What you have to do
Will you give every entry again exactly as it stands?

Material shown

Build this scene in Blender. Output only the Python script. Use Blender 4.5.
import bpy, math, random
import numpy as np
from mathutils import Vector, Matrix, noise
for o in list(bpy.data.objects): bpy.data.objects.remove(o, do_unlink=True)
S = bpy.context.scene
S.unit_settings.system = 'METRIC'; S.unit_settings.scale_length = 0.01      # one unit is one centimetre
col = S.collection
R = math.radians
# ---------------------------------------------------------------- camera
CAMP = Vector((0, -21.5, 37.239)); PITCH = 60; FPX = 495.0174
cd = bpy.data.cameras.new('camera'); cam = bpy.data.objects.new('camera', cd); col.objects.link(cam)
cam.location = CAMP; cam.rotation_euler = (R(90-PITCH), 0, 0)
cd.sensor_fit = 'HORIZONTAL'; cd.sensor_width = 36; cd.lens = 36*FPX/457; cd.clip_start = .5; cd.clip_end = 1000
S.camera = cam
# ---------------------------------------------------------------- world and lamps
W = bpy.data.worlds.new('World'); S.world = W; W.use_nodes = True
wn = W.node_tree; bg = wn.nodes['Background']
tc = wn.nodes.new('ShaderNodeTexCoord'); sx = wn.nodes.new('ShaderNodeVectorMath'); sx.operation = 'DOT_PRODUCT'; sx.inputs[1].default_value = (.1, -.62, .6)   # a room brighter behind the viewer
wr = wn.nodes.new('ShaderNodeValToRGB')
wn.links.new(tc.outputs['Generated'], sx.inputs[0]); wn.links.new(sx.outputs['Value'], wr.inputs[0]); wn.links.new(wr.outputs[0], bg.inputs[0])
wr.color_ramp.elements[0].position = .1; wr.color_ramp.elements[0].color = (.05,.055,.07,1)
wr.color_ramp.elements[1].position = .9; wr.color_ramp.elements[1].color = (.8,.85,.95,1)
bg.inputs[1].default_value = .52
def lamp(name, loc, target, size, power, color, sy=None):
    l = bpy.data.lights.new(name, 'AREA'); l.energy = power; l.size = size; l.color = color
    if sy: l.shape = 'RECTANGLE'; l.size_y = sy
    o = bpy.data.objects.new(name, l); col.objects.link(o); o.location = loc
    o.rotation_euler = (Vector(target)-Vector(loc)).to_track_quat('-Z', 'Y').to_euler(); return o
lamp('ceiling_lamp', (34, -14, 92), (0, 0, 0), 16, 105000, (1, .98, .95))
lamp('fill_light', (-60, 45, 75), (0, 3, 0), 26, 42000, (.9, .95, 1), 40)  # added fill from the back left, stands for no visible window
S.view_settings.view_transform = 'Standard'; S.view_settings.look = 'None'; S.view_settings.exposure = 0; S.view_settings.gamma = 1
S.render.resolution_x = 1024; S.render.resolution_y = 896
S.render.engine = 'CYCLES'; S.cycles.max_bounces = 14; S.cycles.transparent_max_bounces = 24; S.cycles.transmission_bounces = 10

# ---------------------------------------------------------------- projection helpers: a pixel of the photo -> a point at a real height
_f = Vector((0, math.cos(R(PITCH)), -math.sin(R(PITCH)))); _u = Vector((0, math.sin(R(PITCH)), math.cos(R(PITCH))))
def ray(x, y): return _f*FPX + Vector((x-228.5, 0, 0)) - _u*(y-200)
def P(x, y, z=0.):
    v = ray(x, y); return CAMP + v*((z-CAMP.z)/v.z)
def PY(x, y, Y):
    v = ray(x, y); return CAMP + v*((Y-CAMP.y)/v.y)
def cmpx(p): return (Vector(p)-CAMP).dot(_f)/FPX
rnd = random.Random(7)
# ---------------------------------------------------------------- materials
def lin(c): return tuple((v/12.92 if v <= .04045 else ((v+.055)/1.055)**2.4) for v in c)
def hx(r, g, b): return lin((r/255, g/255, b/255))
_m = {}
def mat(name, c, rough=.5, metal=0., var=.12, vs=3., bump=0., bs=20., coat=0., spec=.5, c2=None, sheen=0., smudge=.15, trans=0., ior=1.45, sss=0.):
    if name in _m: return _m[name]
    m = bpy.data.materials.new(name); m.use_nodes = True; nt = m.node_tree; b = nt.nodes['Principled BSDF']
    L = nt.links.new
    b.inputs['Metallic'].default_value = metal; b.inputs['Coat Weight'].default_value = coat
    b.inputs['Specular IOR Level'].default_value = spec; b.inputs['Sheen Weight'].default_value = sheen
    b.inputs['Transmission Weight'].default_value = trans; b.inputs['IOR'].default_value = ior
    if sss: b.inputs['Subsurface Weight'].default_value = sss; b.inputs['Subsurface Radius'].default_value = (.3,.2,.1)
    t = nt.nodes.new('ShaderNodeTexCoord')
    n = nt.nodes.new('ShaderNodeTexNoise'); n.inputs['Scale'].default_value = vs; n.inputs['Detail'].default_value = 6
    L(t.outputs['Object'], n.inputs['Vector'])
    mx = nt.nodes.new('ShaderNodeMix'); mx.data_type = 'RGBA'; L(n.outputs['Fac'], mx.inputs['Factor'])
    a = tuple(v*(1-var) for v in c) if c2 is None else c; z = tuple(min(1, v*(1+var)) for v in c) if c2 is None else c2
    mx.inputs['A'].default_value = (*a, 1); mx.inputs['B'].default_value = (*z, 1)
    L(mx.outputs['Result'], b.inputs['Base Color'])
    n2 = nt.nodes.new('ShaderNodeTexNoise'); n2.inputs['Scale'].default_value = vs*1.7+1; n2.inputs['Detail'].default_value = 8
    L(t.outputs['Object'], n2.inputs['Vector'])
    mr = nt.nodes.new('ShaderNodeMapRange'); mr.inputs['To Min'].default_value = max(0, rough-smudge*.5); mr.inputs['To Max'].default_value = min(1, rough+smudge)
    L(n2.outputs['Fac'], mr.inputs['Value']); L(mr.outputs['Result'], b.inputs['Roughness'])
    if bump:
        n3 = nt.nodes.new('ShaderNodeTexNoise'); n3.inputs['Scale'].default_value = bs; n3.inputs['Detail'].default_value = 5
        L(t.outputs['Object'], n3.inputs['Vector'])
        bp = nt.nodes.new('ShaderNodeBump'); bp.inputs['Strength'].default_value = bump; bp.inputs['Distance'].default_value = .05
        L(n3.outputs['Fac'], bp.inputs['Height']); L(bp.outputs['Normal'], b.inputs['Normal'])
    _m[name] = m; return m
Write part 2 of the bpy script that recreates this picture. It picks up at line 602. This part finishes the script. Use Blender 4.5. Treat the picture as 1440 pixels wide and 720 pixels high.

Result of this task
Build this scene in Blender. Output only the Python script. Use Blender 4.5.
import bpy, math, random
import numpy as np
from mathutils import Vector, Matrix, noise
for o in list(bpy.data.objects): bpy.data.objects.remove(o, do_unlink=True)
S = bpy.context.scene
S.unit_settings.system = 'METRIC'; S.unit_settings.scale_length = 0.01      # one unit is one centimetre
col = S.collection
R = math.radians
# ---------------------------------------------------------------- camera
CAMP = Vector((0, -21.5, 37.239)); PITCH = 60; FPX = 495.0174
cd = bpy.data.cameras.new('camera'); cam = bpy.data.objects.new('camera', cd); col.objects.link(cam)
cam.location = CAMP; cam.rotation_euler = (R(90-PITCH), 0, 0)
cd.sensor_fit = 'HORIZONTAL'; cd.sensor_width = 36; cd.lens = 36*FPX/457; cd.clip_start = .5; cd.clip_end = 1000
S.camera = cam
# ---------------------------------------------------------------- world and lamps
W = bpy.data.worlds.new('World'); S.world = W; W.use_nodes = True
wn = W.node_tree; bg = wn.nodes['Background']
tc = wn.nodes.new('ShaderNodeTexCoord'); sx = wn.nodes.new('ShaderNodeVectorMath'); sx.operation = 'DOT_PRODUCT'; sx.inputs[1].default_value = (.1, -.62, .6)   # a room brighter behind the viewer
wr = wn.nodes.new('ShaderNodeValToRGB')
wn.links.new(tc.outputs['Generated'], sx.inputs[0]); wn.links.new(sx.outputs['Value'], wr.inputs[0]); wn.links.new(wr.outputs[0], bg.inputs[0])
wr.color_ramp.elements[0].position = .1; wr.color_ramp.elements[0].color = (.05,.055,.07,1)
wr.color_ramp.elements[1].position = .9; wr.color_ramp.elements[1].color = (.8,.85,.95,1)
bg.inputs[1].default_value = .52
def lamp(name, loc, target, size, power, color, sy=None):
    l = bpy.data.lights.new(name, 'AREA'); l.energy = power; l.size = size; l.color = color
    if sy: l.shape = 'RECTANGLE'; l.size_y = sy
    o = bpy.data.objects.new(name, l); col.objects.link(o); o.location = loc
    o.rotation_euler = (Vector(target)-Vector(loc)).to_track_quat('-Z', 'Y').to_euler(); return o
lamp('ceiling_lamp', (34, -14, 92), (0, 0, 0), 16, 105000, (1, .98, .95))
lamp('fill_light', (-60, 45, 75), (0, 3, 0), 26, 42000, (.9, .95, 1), 40)  # added fill from the back left, stands for no visible window
S.view_settings.view_transform = 'Standard'; S.view_settings.look = 'None'; S.view_settings.exposure = 0; S.view_settings.gamma = 1
S.render.resolution_x = 1024; S.render.resolution_y = 896
S.render.engine = 'CYCLES'; S.cycles.max_bounces = 14; S.cycles.transparent_max_bounces = 24; S.cycles.transmission_bounces = 10

# ---------------------------------------------------------------- projection helpers: a pixel of the photo -> a point at a real height
_f = Vector((0, math.cos(R(PITCH)), -math.sin(R(PITCH)))); _u = Vector((0, math.sin(R(PITCH)), math.cos(R(PITCH))))
def ray(x, y): return _f*FPX + Vector((x-228.5, 0, 0)) - _u*(y-200)
def P(x, y, z=0.):
    v = ray(x, y); return CAMP + v*((z-CAMP.z)/v.z)
def PY(x, y, Y):
    v = ray(x, y); return CAMP + v*((Y-CAMP.y)/v.y)
def cmpx(p): return (Vector(p)-CAMP).dot(_f)/FPX
rnd = random.Random(7)
# ---------------------------------------------------------------- materials
def lin(c): return tuple((v/12.92 if v <= .04045 else ((v+.055)/1.055)**2.4) for v in c)
def hx(r, g, b): return lin((r/255, g/255, b/255))
_m = {}
def mat(name, c, rough=.5, metal=0., var=.12, vs=3., bump=0., bs=20., coat=0., spec=.5, c2=None, sheen=0., smudge=.15, trans=0., ior=1.45, sss=0.):
    if name in _m: return _m[name]
    m = bpy.data.materials.new(name); m.use_nodes = True; nt = m.node_tree; b = nt.nodes['Principled BSDF']
    L = nt.links.new
    b.inputs['Metallic'].default_value = metal; b.inputs['Coat Weight'].default_value = coat
    b.inputs['Specular IOR Level'].default_value = spec; b.inputs['Sheen Weight'].default_value = sheen
    b.inputs['Transmission Weight'].default_value = trans; b.inputs['IOR'].default_value = ior
    if sss: b.inputs['Subsurface Weight'].default_value = sss; b.inputs['Subsurface Radius'].default_value = (.3,.2,.1)
    t = nt.nodes.new('ShaderNodeTexCoord')
    n = nt.nodes.new('ShaderNodeTexNoise'); n.inputs['Scale'].default_value = vs; n.inputs['Detail'].default_value = 6
    L(t.outputs['Object'], n.inputs['Vector'])
    mx = nt.nodes.new('ShaderNodeMix'); mx.data_type = 'RGBA'; L(n.outputs['Fac'], mx.inputs['Factor'])
    a = tuple(v*(1-var) for v in c) if c2 is None else c; z = tuple(min(1, v*(1+var)) for v in c) if c2 is None else c2
    mx.inputs['A'].default_value = (*a, 1); mx.inputs['B'].default_value = (*z, 1)
    L(mx.outputs['Result'], b.inputs['Base Color'])
    n2 = nt.nodes.new('ShaderNodeTexNoise'); n2.inputs['Scale'].default_value = vs*1.7+1; n2.inputs['Detail'].default_value = 8
    L(t.outputs['Object'], n2.inputs['Vector'])
    mr = nt.nodes.new('ShaderNodeMapRange'); mr.inputs['To Min'].default_value = max(0, rough-smudge*.5); mr.inputs['To Max'].default_value = min(1, rough+smudge)
    L(n2.outputs['Fac'], mr.inputs['Value']); L(mr.outputs['Result'], b.inputs['Roughness'])
    if bump:
        n3 = nt.nodes.new('ShaderNodeTexNoise'); n3.inputs['Scale'].default_value = bs; n3.inputs['Detail'].default_value = 5
        L(t.outputs['Object'], n3.inputs['Vector'])
        bp = nt.nodes.new('ShaderNodeBump'); bp.inputs['Strength'].default_value = bump; bp.inputs['Distance'].default_value = .05
        L(n3.outputs['Fac'], bp.inputs['Height']); L(bp.outputs['Normal'], b.inputs['Normal'])
    _m[name] = m; return m
Write part 2 of the bpy script that recreates this picture. It picks up at line 602. This part finishes the script. Use Blender 4.5. Treat the picture as 1440 pixels wide and 720 pixels high.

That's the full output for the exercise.